--- BEGIN LISTED RECORDS ---
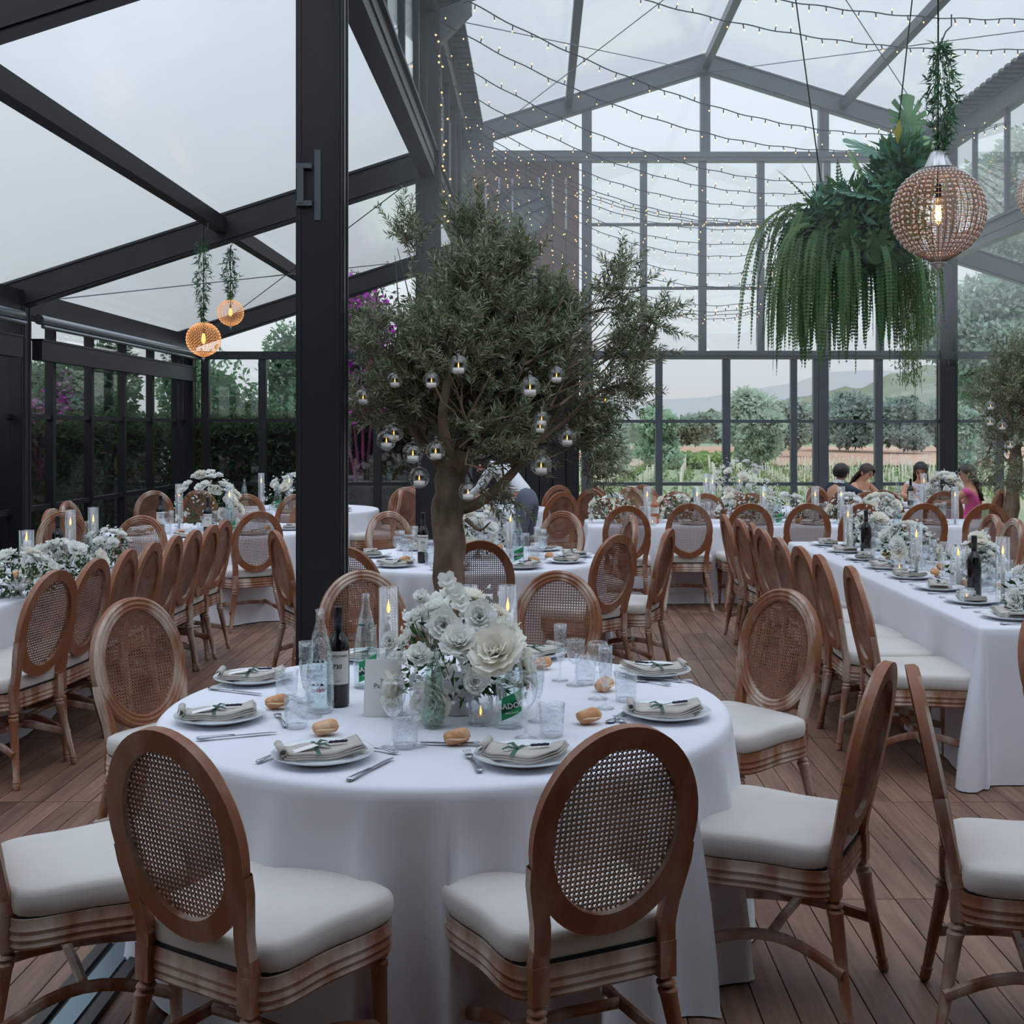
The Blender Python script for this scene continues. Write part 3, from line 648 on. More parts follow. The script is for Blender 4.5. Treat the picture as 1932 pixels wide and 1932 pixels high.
# bougainvillea lit magenta
bp = at(690, 690, 17.75)
bg_ = thing('bougainvillea', 'magenta lit flowering bush outside the end wall, beside the black column', 'flowering bush', (bp.x-.05, bp.y, 0))
bg_.scale = (1.36, 1.0, 1.15)
n = 3400; cs = np.array([(-.12, 0, 3.05, .28, .3), (.05, 0, 2.5, .22, .35), (-.1, .1, 2.15, .25, .3), (.0, 0, 1.85, .38, .2), (.3, 0, 1.75, .18, .14), (.05, 0, 2.85, .3, .25)]); ix = RNG.integers(0, len(cs), n)
p = cs[ix, :3]+RNG.normal(size=(n, 3))*np.c_[cs[ix, 3], cs[ix, 3], cs[ix, 4]]*.5
V_, F_ = leafset(p, unit(RNG.normal(size=(n, 3))), .07, .05)
link('flowers', npmesh('flowers', V_, F_, mat('magenta_bracts', rgb(232, 60, 226), .7, trans=.45)), bg_, kind='stuff')
p = cs[ix, :3]+RNG.normal(size=(n, 3))*np.c_[cs[ix, 3], cs[ix, 3], cs[ix, 4]]*.7
V_, F_ = leafset(p, unit(RNG.normal(size=(n, 3))), .09, .035); link('leaves', npmesh('leaves', V_, F_, green(74, 86, 60)), bg_, kind='stuff')
mb = MB()
for k in range(5): mb.tube([(0, 0, 0), (.05*k-.1, .03*k, 1.0), (.15*(k-2), .1*(k % 2), 1.8+.25*k)], [.03, .02, .008], 6)
ob('stems', mb, barkm, bg_)
ml_d = bpy.data.lights.new('magenta_uplight', 'SPOT'); ml_d.energy = 260; ml_d.color = (1, .12, .95); ml_d.spot_size = R(30); ml_d.shadow_soft_size = .08
ml_ = bpy.data.objects.new('magenta_uplight', ml_d); COL.objects.link(ml_); ml_.location = (bp.x-.1, bp.y-.35, .0); ml_.rotation_euler = (R(176), 0, 0)
# ================================================================= chairs
def wood_mat(name, base, lime, lo, hi):
    m = mat(name, base, .5, 0, .4, noise=(5.5, lime, lo, hi, (1.6, 1.6, .55)), bump=(60, .12)); return m
wd_lime = wood_mat('limewashed_wood', rgb(140, 90, 62), rgb(200, 182, 168), .44, .66)
wd_back = wood_mat('brown_waxed_wood', rgb(142, 86, 56), rgb(168, 134, 116), .48, .74)
cane = mat('woven_cane', rgb(152, 108, 84), .55, 0, .3, noise=(9, rgb(120, 80, 60), .4, .65))
fabric = mat('cream_seat_fabric', rgb(214, 209, 203), .9, 0, .2, noise=(3, rgb(202, 197, 192), .4, .7), bump=(900, .12), sheen=.2)
pad_m = mat('black_underpad', rgb(18, 17, 17), .8)
LEAN = .20
def by(z): return -.215-(max(z, .42)-.42)*LEAN*(.55 if z < .55 else .8)-(.0 if z < .55 else 0)
def byl(z):   # lean line of the back
    return -.215-max(0, z-.44)*.205
EA, EB, EZ = .188, .226, .734                 # centreline ellipse of the back ring
def ring_frame(i, n=56):
    t = 2*PI*i/n; z = EZ+EB*sin(t); p = Vector((EA*cos(t), byl(z), z))
    N = Vector((0, 1, .205)).normalized()     # towards the sitter
    T = Vector((-EA*sin(t), -EB*cos(t)*.205, EB*cos(t))).normalized(); U = T.cross(N); U.normalize()
    return p, U, N
def outline(sc=1.0, n=44):
    ctrl = [(-.175, -.215), (0, -.222), (.175, -.215), (.222, -.16), (.226, -.03), (.246, .10), (.240, .19), (.17, .222), (.06, .24), (-.06, .24), (-.17, .222), (-.240, .19), (-.246, .10), (-.226, -.03), (-.222, -.16)]
    k = len(ctrl); out = []
    for i in range(n):
        u = i*k/n; a = int(u); f = u-a; P_ = [Vector((*ctrl[(a+j) % k], 0)) for j in (-1, 0, 1, 2)]
        q = .5*((2*P_[1])+(-P_[0]+P_[2])*f+(2*P_[0]-5*P_[1]+4*P_[2]-P_[3])*f*f+(-P_[0]+3*P_[1]-3*P_[2]+P_[3])*f**3)
        out.append(q*sc)
    return out
def build_chair():
    t = thing('dining_chair', 'chair', 'chair')
    parts = []
    def pt(name, mb, m, sm=True, subs=()):
        o = ob(name, mb, m, t, smooth=sm); parts.append((o, list(subs))); return o
    # back ring: moulded front, plain brown rear
    prof = [(-.026, -.016), (.026, -.016), (.028, .008), (.020, .017), (.013, .012), (.004, .020), (-.006, .014), (-.014, .020), (-.024, .010)]
    mif = [1, 0, 0, 0, 0, 0, 0, 0, 1]
    mb = MB(); mb.sweep(range(56), prof, True, ring_frame, mif=mif)
    for sx_ in (-1, 1):     # posts that grow out of the ring
        path = [(.192, .675), (.190, .63), (.180, .58), (.170, .53), (.166, .48), (.166, .43)]
        def fr(i): 
            x, z = path[i]; return Vector((sx_*x, byl(z)-.000, z)), Vector((sx_*1.0, 0, 0)), Vector((0, 1, .1)).normalized()
        w_ = .021
        pp = [(-w_, -.016), (w_, -.016), (w_, .010), (w_*.5, .017), (0, .011), (-w_*.5, .017), (-w_, .010)]
        if sx_ < 0: pp = pp[::-1]
        mb.sweep(path, pp, False, fr, mif=[1, 0, 0, 0, 0, 0, 1] if sx_ > 0 else [0, 0, 0, 0, 0, 1, 1])
    back = pt('backrest_frame', mb, [wd_lime, wd_back])
    # cane: vertical and horizontal pairs, two diagonals
    mb = MB(); a0, b0 = EA-.02, EB-.02; pch = .0126
    N = Vector((0, 1, .205)).normalized(); Zd = Vector((0, -.205, 1)).normalized(); C = Vector((0, byl(EZ), EZ)); kz = 1/math.sqrt(1+.205**2)
    def strand(x0, z0, x1, z1, w, off):
        p0 = C+Vector((x0, 0, 0))+Zd*z0/kz+N*off; p1 = C+Vector((x1, 0, 0))+Zd*z1/kz+N*off
        mb.beam(p0, p1, w, .0011, up=N)
    def chord(px, pz, dx, dz):
        A = dx*dx/a0**2+dz*dz/b0**2; B_ = 2*(px*dx/a0**2+pz*dz/b0**2); Cc = px*px/a0**2+pz*pz/b0**2-1; D = B_*B_-4*A*Cc
        if D <= 0: return None
        s_ = math.sqrt(D); return (-B_-s_)/(2*A), (-B_+s_)/(2*A)
    for k in range(-14, 15):
        for o_ in (-.0016, .0016):
            c = chord(k*pch+o_, 0, 0, 1)
            if c: strand(k*pch+o_, c[0], k*pch+o_, c[1], .0017, .0006)
    for k in range(-17, 18):
        for o_ in (-.0016, .0016):
            c = chord(0, k*pch+o_, 1, 0)
            if c: strand(c[0], k*pch+o_, c[1], k*pch+o_, .0017, -.0006)
    for k_ in range(-34, 35):
        k = k_+.5
        for sg in (-1, 1):
            c = chord(k*pch, 0, .7071, sg*.7071)
            if c: strand(k*pch+c[0]*.7071, sg*c[0]*.7071, k*pch+c[1]*.7071, sg*c[1]*.7071, .0018, .0018*sg)
    pt('cane_panel', mb, cane, False)
    # seat frame with three mouldings
    ol = outline(); n = len(ol)
    def of(i):
        p = ol[i % n]; T = (ol[(i+1) % n]-ol[i-1]).normalized(); return Vector((p.x, p.y, 0)), Vector((T.y, -T.x, 0)), Vector((0, 0, 1))
    mb = MB(); mb.sweep(range(n), [(-.02, .350), (-.002, .350), (.004, .358), (.0, .367), (.005, .377), (.001, .388), (.005, .399), (.001, .410), (.002, .428), (-.02, .428)], True, of)
    for i in range(n):       # arched lower edge
        pass
    mb.add([(p.x*.95, p.y*.95, .36) for p in ol], [tuple(range(n))[::-1]])
    pt('seat_frame', mb, wd_lime)
    # cushion
    prof = [(.90, .428), (.985, .430), (1.012, .440), (1.025, .460), (1.02, .480), (1.0, .494), (.95, .501), (.82, .506), (.6, .509), (.3, .510), (.02, .5105)]
    vs = []; 
    for s_, z in prof: vs += [(p.x*s_, p.y*s_*(1 if p.y > 0 else .97)+.002, z) for p in ol]
    k = len(prof); fs = [(i*n+j, i*n+(j+1) % n, (i+1)*n+(j+1) % n, (i+1)*n+j) for i in range(k-1) for j in range(n)]
    mb = MB().add(vs, fs+[tuple((k-1)*n+j for j in range(n))]); cu = pt('seat_cushion', mb, fabric, 'all')
    mb = MB().add([(p.x*s_, p.y*s_, z) for s_, z in ((.93, .424), (.985, .426), (.985, .437), (.9, .438)) for p in ol], [(i*n+j, i*n+(j+1) % n, (i+1)*n+(j+1) % n, (i+1)*n+j) for i in range(3) for j in range(n)]); pt('underpad', mb, pad_m)
    # legs
    flute = lambda t, i: 1-.05*(1+cos(8*t))
    def leg(sx_, front):
        mb = MB()
        x0, y0 = (.205, .185) if front else (.168, -.217)
        x1, y1 = (.212, .195) if front else (.222, -.275)
        zb = .352 if front else .345
        mb.beam((sx_*x0, y0, .432), (sx_*x0, y0, zb), .047 if front else .044, .047 if front else .040, up=(0, 1, 0))
        if not front: 
            for a, b_ in ((.432, .47),): mb.beam((sx_*x0, y0, a), (sx_*.166, byl(b_)+.001, b_), .043, .033, up=(0, 1, 0))
        if front:
            for dx, dy in ((0, 1), (1, 0)):
                c = Vector((sx_*(x0+dx*.0235), y0+dy*.0235, .392)); u = Vector((dy, dx, 0)); z_ = Vector((0, 0, 1)); nn = Vector((dx*sx_, dy, 0))*.003
                for a, b_ in ((-1, -1), (1, -1), (1, 1), (-1, 1)): pass
                q = [(-.013, -.013), (.013, -.013), (.013, .013), (-.013, .013)]
                for i in range(4):
                    p0 = c+u*q[i][0]+z_*q[i][1]+nn*.3; p1 = c+u*q[(i+1) % 4][0]+z_*q[(i+1) % 4][1]+nn*.3; mb.beam(p0, p1, .004, .004)
        prof = [(.020, 1.0), (.015, .975), (.023, .96), (.024, .945), (.016, .93), (.024, .905), (.0235, .88), (.0215, .86), (.0145, .14), (.0175, .125), (.0175, .105), (.0145, .095), (.0165, .075), (.016, .03), (.011, .0)]
        nn_ = 16; vs = []
        for r_, f in prof:
            z = f*zb; u = 1-f; cxx = sx_*(x0+(x1-x0)*u); cyy = y0+(y1-y0)*u
            for j in range(nn_):
                t_ = 2*PI*j/nn_; q = r_*(flute(t_, 0) if .13 < f < .87 else 1); vs.append((cxx+q*cos(t_), cyy+q*sin(t_), max(z, .001)))
        kk = len(prof); fs = [(i*nn_+j, (i+1)*nn_+j, (i+1)*nn_+(j+1) % nn_, i*nn_+(j+1) % nn_) for i in range(kk-1) for j in range(nn_)]
        fs += [tuple(range(nn_)), tuple((kk-1)*nn_+j for j in range(nn_))[::-1]]; mb.add(vs, fs)
        pt('leg', mb, wd_lime)
    for sx_ in (-1, 1): leg(sx_, True); leg(sx_, False)
    for sx_ in (-1, 1):      # bowed side stretchers
        pts = [(sx_*(.214-.06*sin(PI*f)+(.0 if f else 0)), -.255+.445*f, .155+.045*sin(PI*f)) for f in [i/10 for i in range(11)]]
        mb = MB(); mb.tube(pts, .0155, 8, sq=(.8, 1.15)); pt('stretcher', mb, wd_lime)
    mb = MB(); mb.tube([(-.153, -.03, .2), (0, -.03, .205), (.153, -.03, .2)], .0145, 8, sq=(1, 1)); pt('stretcher', mb, wd_lime)
    return Proto(t, parts)
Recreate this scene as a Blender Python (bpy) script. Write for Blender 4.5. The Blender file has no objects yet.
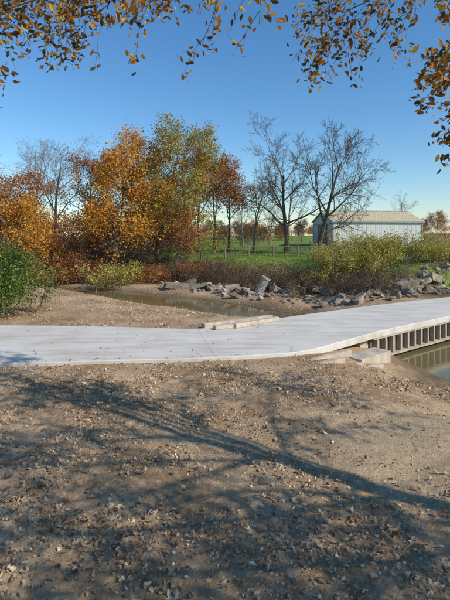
import bpy, math, numpy as np, bmesh
from mathutils import Vector, Matrix
RS=np.random.RandomState
scene=bpy.context.scene
# ------------------------------------------------------------ helpers
def link(o):
    scene.collection.objects.link(o); return o
def mk_mesh(name,V,faces,mats=(),smooth=False,attrs=None):
    me=bpy.data.meshes.new(name)
    V=np.asarray(V,dtype=np.float32)
    me.vertices.add(len(V)); me.vertices.foreach_set('co',V.ravel())
    loops=[];starts=[];mi=[];s=0
    for F,m in faces:
        F=np.asarray(F,dtype=np.int32)
        if len(F)==0: continue
        k=F.shape[1]
        loops.append(F.ravel()); starts.append(s+np.arange(len(F))*k); s+=len(F)*k
        mi.append(np.full(len(F),m))
    loops=np.concatenate(loops).astype(np.int32);starts=np.concatenate(starts).astype(np.int32);mi=np.concatenate(mi).astype(np.int32)
    me.loops.add(len(loops)); me.loops.foreach_set('vertex_index',loops)
    me.polygons.add(len(starts)); me.polygons.foreach_set('loop_start',starts)
    me.polygons.foreach_set('material_index',mi)
    me.polygons.foreach_set('use_smooth',np.full(len(starts),smooth))
    if attrs:
        for n,a in attrs.items():
            at=me.attributes.new(n,'FLOAT','POINT'); at.data.foreach_set('value',np.asarray(a,dtype=np.float32))
    me.update(calc_edges=True)
    for m in mats: me.materials.append(m)
    return me
def mk_obj(name,*a,**k):
    return link(bpy.data.objects.new(name,mk_mesh(name,*a,**k)))
def sstep(a,b,x):
    t=np.clip((x-a)/(b-a),0,1); return t*t*(3-2*t)
def _h(ix,iy,s):
    n=(ix.astype(np.int64)*374761393+iy.astype(np.int64)*668265263+s*1442695041)&0xffffffff
    n=((n^(n>>13))*1274126177)&0xffffffff
    return ((n^(n>>16))&0xffffff)/float(0xffffff)
def vnoise(x,y,s=0):
    ix=np.floor(x);iy=np.floor(y);fx=x-ix;fy=y-iy
    ix=ix.astype(np.int64);iy=iy.astype(np.int64)
    fx=fx*fx*(3-2*fx);fy=fy*fy*(3-2*fy)
    a=_h(ix,iy,s);b=_h(ix+1,iy,s);c=_h(ix,iy+1,s);d=_h(ix+1,iy+1,s)
    return (a*(1-fx)+b*fx)*(1-fy)+(c*(1-fx)+d*fx)*fy-0.5
def fbm(x,y,s=0,o=3):
    r=0;a=1
    for i in range(o): r=r+a*vnoise(x*2**i,y*2**i,s+i*7);a*=.5
    return r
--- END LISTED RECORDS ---
__EXERCISE INSTRUCTIONS__
Using the records above, gather all lines where the string "parts" is present.

__THE REPLY__
The Blender Python script for this scene continues. Write part 3, from line 648 on. More parts follow. The script is for Blender 4.5. Treat the picture as 1932 pixels wide and 1932 pixels high.
    parts = []
        o = ob(name, mb, m, t, smooth=sm); parts.append((o, list(subs))); return o
    return Proto(t, parts)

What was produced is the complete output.